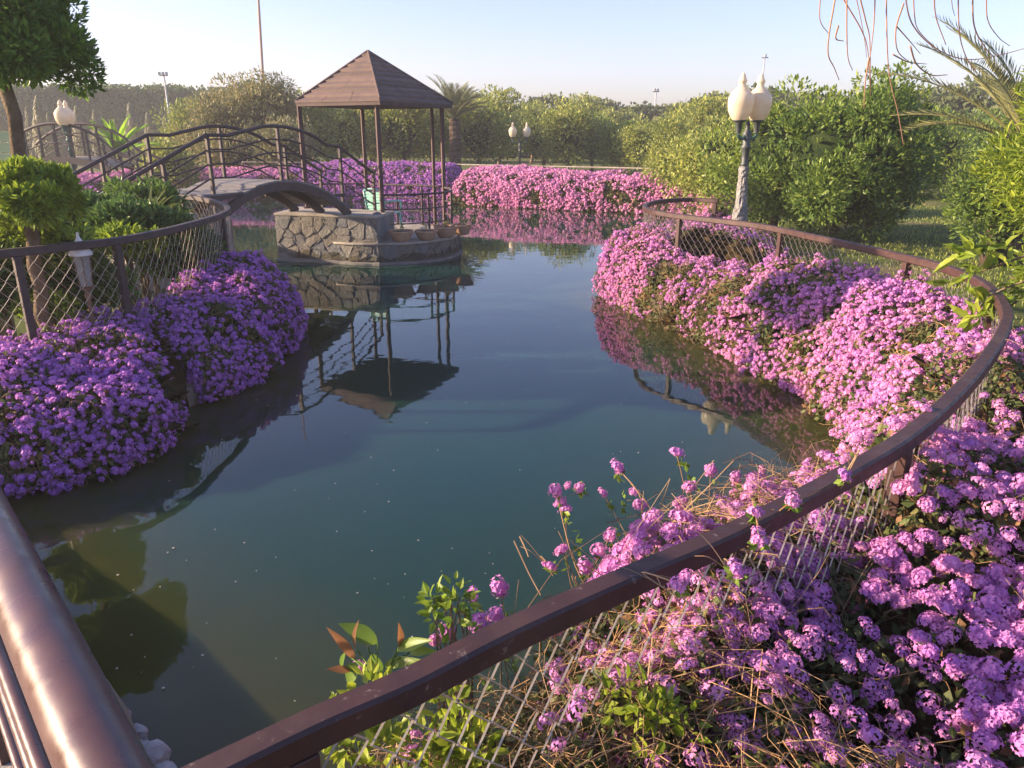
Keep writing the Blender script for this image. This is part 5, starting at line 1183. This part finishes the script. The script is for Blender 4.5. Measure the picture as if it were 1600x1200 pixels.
# ------------------------------------------------------------------ hanging twigs at the top right
t = thing('hanging_twigs', 'thin reddish dry twigs hanging from a bough above the top right corner', 'hanging twigs', tuple(P(1420, -60, 2.6))); O_ = np.array(t.location)
HT = [[(1307, -20), (1296, 50), (1294, 85), (1303, 105), (1311, 125)], [(1310, -20), (1345, 45), (1356, 80), (1360, 140)], [(1341, -20), (1352, 30), (1359, 65), (1360, 150)], [(1367, -20), (1366, 30), (1362, 70), (1357, 110)],
      [(1385, -20), (1386, 60), (1390, 120), (1403, 175), (1412, 228)], [(1413, -20), (1422, 30), (1445, 62), (1480, 85), (1520, 93), (1570, 84), (1620, 70)], [(1428, -20), (1429, 25), (1437, 50), (1470, 82)], [(1459, -20), (1462, 25), (1478, 70)],
      [(1498, -20), (1499, 50), (1510, 90), (1530, 118)], [(1520, -20), (1522, 40), (1540, 75), (1552, 88)], [(1540, -20), (1543, 30), (1560, 58), (1578, 72)], [(1412, 5), (1400, 45), (1403, 80), (1425, 100)], [(1400, 40), (1422, 65), (1438, 84)],
      [(1422, 72), (1432, 100), (1455, 117), (1480, 117)], [(1283, -20), (1281, 30), (1295, 53)], [(1322, -20), (1323, 50), (1325, 90), (1332, 110)], [(1335, -20), (1345, 30), (1352, 70), (1354, 90)], [(1310, 40), (1306, 60), (1318, 64)],
      [(1395, 85), (1420, 97), (1448, 100)], [(1486, -20), (1488, 10), (1492, 25)], [(1358, 90), (1352, 130), (1350, 170)]]
for k, c in enumerate(HT):
    d = 2.66 + .10 * rng.random(); c = ([(c[0][0] + rng.normal() * 6, -66)] + c) if c[0][1] == -20 else c; w_ = cr([P(x, y, d + .03 * i) for i, (x, y) in enumerate(c)], 6) - O_
    mb = MB(); mb.tube(w_, np.linspace(.0030, .0012, len(w_)) * (.55 + .6 * rng.random()), 5); mb.obj('twig', M['root'], t, smooth=True)
mb = MB(); mb.tube(cr([P(1240, -70, 2.72), P(1380, -66, 2.68), P(1500, -66, 2.68), P(1680, -60, 2.8), (3.2, 2.9, 2.75), (4.1, 3.0, 2.3)], 6) - O_, np.linspace(.009, .05, 31), 7); mb.tube(cr([(4.15, 3.05, GZ - .05), (4.2, 3.05, 1.2), (4.1, 3.0, 2.35), (4.2, 3.1, 3.4)], 6) - O_, np.linspace(.13, .06, 19), 10); mb.obj('branch', M['bark'], t, smooth=True)

# ------------------------------------------------------------------ floating petals on the pond
mb = MB(); k = 0
for q in range(2600):
    if k >= 120: break
    x, y = rng.random() * 900 + 180, 420 + rng.random() ** .8 * 700; p = U(x, y, 0.004)
    if not inside(p[:2]): continue
    k += 1; r_ = .0022 + .0035 * rng.random() ** 2; a = rng.random() * 3.14; e = .4 + .6 * rng.random(); m_ = 6; aa = np.arange(m_) * 2 * math.pi / m_
    V = np.stack([r_ * np.cos(aa), r_ * e * np.sin(aa)], 1) @ np.array([[math.cos(a), math.sin(a)], [-math.sin(a), math.cos(a)]]); V = np.c_[V + [p[0], p[1]], np.full(m_, .004)]
    mb.add(np.r_[V, V + [0, 0, .0015]], [np.arange(m_) + m_, np.array([(i, (i + 1) % m_, m_ + (i + 1) % m_, m_ + i) for i in range(m_)])])
o = mb.obj('floating_petals', M['speck'], None); tag(o, 'scattered tiny pale petals and specks floating on the dark pond', 'petals', kind='stuff')

# grass tufts on the near lawn at right
n = 30000; x = 1.2 + rng.random(n) * 8; y = 4 + rng.random(n) ** 1.3 * 16; ok = np.array([True] * n)
ddd = np.min(np.hypot(x[:, None] - pond[None, ::2, 0], y[:, None] - pond[None, ::2, 1]), 1); ins = np.array([inside((a, b)) for a, b in zip(x, y)]); s_ = (ddd > .35) & ~ins; m_ = s_.sum()
pos = np.c_[x[s_], y[s_], np.full(m_, GZ)]; mb = MB(); mb.add(*leaf_arrays(pos, rand_dirs(m_) * .45 + [0, 0, 1], rand_dirs(m_), .035 + .03 * rng.random(m_), .22)); o = mb.obj('grass', M['citrus'], None); tag(o, 'short dry green grass on the lawn behind the right railing', 'grass', kind='stuff')

# ------------------------------------------------------------------ evening haze
mb = MB(); mb.box((0, 60, 5.0), (260, 160, 13.0)); o = mb.obj('haze', None, None); tag(o, kind='stuff')
hm = bpy.data.materials.new('haze'); hm.use_nodes = True; ht = hm.node_tree; ht.nodes.clear(); ho = ht.nodes.new('ShaderNodeOutputMaterial'); hv = ht.nodes.new('ShaderNodeVolumePrincipled')
hv.inputs['Density'].default_value = .0023; hv.inputs['Color'].default_value = (.93, .92, .97, 1); hv.inputs['Anisotropy'].default_value = .2
ht.links.new(hv.outputs[0], ho.inputs['Volume']); o.data.materials.clear(); o.data.materials.append(hm)

0 and print('TRIS', sum(len(m.loops) - 2 * len(m.polygons) for m in bpy.data.meshes) / 1e6, len(bpy.data.objects))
◇ ◇ ◇ ◇ ◇
**STATED TASK:** Return the material exactly as given, apart from the pictures.

**COMPLETE RESPONSE:**
Keep writing the Blender script for this image. This is part 5, starting at line 1183. This part finishes the script. The script is for Blender 4.5. Measure the picture as if it were 1600x1200 pixels.
# ------------------------------------------------------------------ hanging twigs at the top right
t = thing('hanging_twigs', 'thin reddish dry twigs hanging from a bough above the top right corner', 'hanging twigs', tuple(P(1420, -60, 2.6))); O_ = np.array(t.location)
HT = [[(1307, -20), (1296, 50), (1294, 85), (1303, 105), (1311, 125)], [(1310, -20), (1345, 45), (1356, 80), (1360, 140)], [(1341, -20), (1352, 30), (1359, 65), (1360, 150)], [(1367, -20), (1366, 30), (1362, 70), (1357, 110)],
      [(1385, -20), (1386, 60), (1390, 120), (1403, 175), (1412, 228)], [(1413, -20), (1422, 30), (1445, 62), (1480, 85), (1520, 93), (1570, 84), (1620, 70)], [(1428, -20), (1429, 25), (1437, 50), (1470, 82)], [(1459, -20), (1462, 25), (1478, 70)],
      [(1498, -20), (1499, 50), (1510, 90), (1530, 118)], [(1520, -20), (1522, 40), (1540, 75), (1552, 88)], [(1540, -20), (1543, 30), (1560, 58), (1578, 72)], [(1412, 5), (1400, 45), (1403, 80), (1425, 100)], [(1400, 40), (1422, 65), (1438, 84)],
      [(1422, 72), (1432, 100), (1455, 117), (1480, 117)], [(1283, -20), (1281, 30), (1295, 53)], [(1322, -20), (1323, 50), (1325, 90), (1332, 110)], [(1335, -20), (1345, 30), (1352, 70), (1354, 90)], [(1310, 40), (1306, 60), (1318, 64)],
      [(1395, 85), (1420, 97), (1448, 100)], [(1486, -20), (1488, 10), (1492, 25)], [(1358, 90), (1352, 130), (1350, 170)]]
for k, c in enumerate(HT):
    d = 2.66 + .10 * rng.random(); c = ([(c[0][0] + rng.normal() * 6, -66)] + c) if c[0][1] == -20 else c; w_ = cr([P(x, y, d + .03 * i) for i, (x, y) in enumerate(c)], 6) - O_
    mb = MB(); mb.tube(w_, np.linspace(.0030, .0012, len(w_)) * (.55 + .6 * rng.random()), 5); mb.obj('twig', M['root'], t, smooth=True)
mb = MB(); mb.tube(cr([P(1240, -70, 2.72), P(1380, -66, 2.68), P(1500, -66, 2.68), P(1680, -60, 2.8), (3.2, 2.9, 2.75), (4.1, 3.0, 2.3)], 6) - O_, np.linspace(.009, .05, 31), 7); mb.tube(cr([(4.15, 3.05, GZ - .05), (4.2, 3.05, 1.2), (4.1, 3.0, 2.35), (4.2, 3.1, 3.4)], 6) - O_, np.linspace(.13, .06, 19), 10); mb.obj('branch', M['bark'], t, smooth=True)

# ------------------------------------------------------------------ floating petals on the pond
mb = MB(); k = 0
for q in range(2600):
    if k >= 120: break
    x, y = rng.random() * 900 + 180, 420 + rng.random() ** .8 * 700; p = U(x, y, 0.004)
    if not inside(p[:2]): continue
    k += 1; r_ = .0022 + .0035 * rng.random() ** 2; a = rng.random() * 3.14; e = .4 + .6 * rng.random(); m_ = 6; aa = np.arange(m_) * 2 * math.pi / m_
    V = np.stack([r_ * np.cos(aa), r_ * e * np.sin(aa)], 1) @ np.array([[math.cos(a), math.sin(a)], [-math.sin(a), math.cos(a)]]); V = np.c_[V + [p[0], p[1]], np.full(m_, .004)]
    mb.add(np.r_[V, V + [0, 0, .0015]], [np.arange(m_) + m_, np.array([(i, (i + 1) % m_, m_ + (i + 1) % m_, m_ + i) for i in range(m_)])])
o = mb.obj('floating_petals', M['speck'], None); tag(o, 'scattered tiny pale petals and specks floating on the dark pond', 'petals', kind='stuff')

# grass tufts on the near lawn at right
n = 30000; x = 1.2 + rng.random(n) * 8; y = 4 + rng.random(n) ** 1.3 * 16; ok = np.array([True] * n)
ddd = np.min(np.hypot(x[:, None] - pond[None, ::2, 0], y[:, None] - pond[None, ::2, 1]), 1); ins = np.array([inside((a, b)) for a, b in zip(x, y)]); s_ = (ddd > .35) & ~ins; m_ = s_.sum()
pos = np.c_[x[s_], y[s_], np.full(m_, GZ)]; mb = MB(); mb.add(*leaf_arrays(pos, rand_dirs(m_) * .45 + [0, 0, 1], rand_dirs(m_), .035 + .03 * rng.random(m_), .22)); o = mb.obj('grass', M['citrus'], None); tag(o, 'short dry green grass on the lawn behind the right railing', 'grass', kind='stuff')

# ------------------------------------------------------------------ evening haze
mb = MB(); mb.box((0, 60, 5.0), (260, 160, 13.0)); o = mb.obj('haze', None, None); tag(o, kind='stuff')
hm = bpy.data.materials.new('haze'); hm.use_nodes = True; ht = hm.node_tree; ht.nodes.clear(); ho = ht.nodes.new('ShaderNodeOutputMaterial'); hv = ht.nodes.new('ShaderNodeVolumePrincipled')
hv.inputs['Density'].default_value = .0023; hv.inputs['Color'].default_value = (.93, .92, .97, 1); hv.inputs['Anisotropy'].default_value = .2
ht.links.new(hv.outputs[0], ho.inputs['Volume']); o.data.materials.clear(); o.data.materials.append(hm)

0 and print('TRIS', sum(len(m.loops) - 2 * len(m.polygons) for m in bpy.data.meshes) / 1e6, len(bpy.data.objects))